At this time of year, as Easter approaches, I am also thinking of other gardens. The Garden of Gethsemane where Jesus, in anguish, sweated drops of blood (Luke 22:44) and the borrowed garden tomb where He was buried (John 19:41).In John 20:15 there is an account of Mary Magdalene standing outside this empty garden tomb on the very first Easter Sunday. I imagine that through her tears and her intense sorrow she is unable to recognise the humble, unassuming figure standing before her. Instead, she thinks he is only the gardener. It’s not until she hears the familiar voice of her Lord calling her by name that she realises it is Jesus. I find it so interesting that, after His death, burial and resurrection, Jesus chose to appear first to Mary outside the tomb, in the garden where she mistook Him for the gardener…As the church, His Bride, we can now say with joy that He has truly come into His garden (Song of Songs 4:16 - 5:1).

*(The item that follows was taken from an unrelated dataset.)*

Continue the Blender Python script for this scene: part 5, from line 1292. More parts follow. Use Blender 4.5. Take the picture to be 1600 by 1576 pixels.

I wanted to share with you this wonderful poem called God's Garden by Dorothy Frances Gurney, as it beautifully encapsulates the importance of the garden in the Easter message.
God's Garden
THE Lord God planted a garden
In the first white days of the world,
And He set there an angel warden
In a garment of light enfurled.
So near to the peace of Heaven,
That the hawk might nest with the wren,
For there in the cool of the even
God walked with the first of men.
And I dream that these garden closes
With their shade and their sun-flecked sod
And their lilies and bowers of roses,
Were laid by the hand of God.
The kiss of the sun for pardon,
The song of the birds for mirth,
One is nearer God's heart in a garden
Than anywhere else on earth.
For He broke it for us in a garden
Under the olive-trees
Where the angel of strength was the warden
and the soul of the world found ease.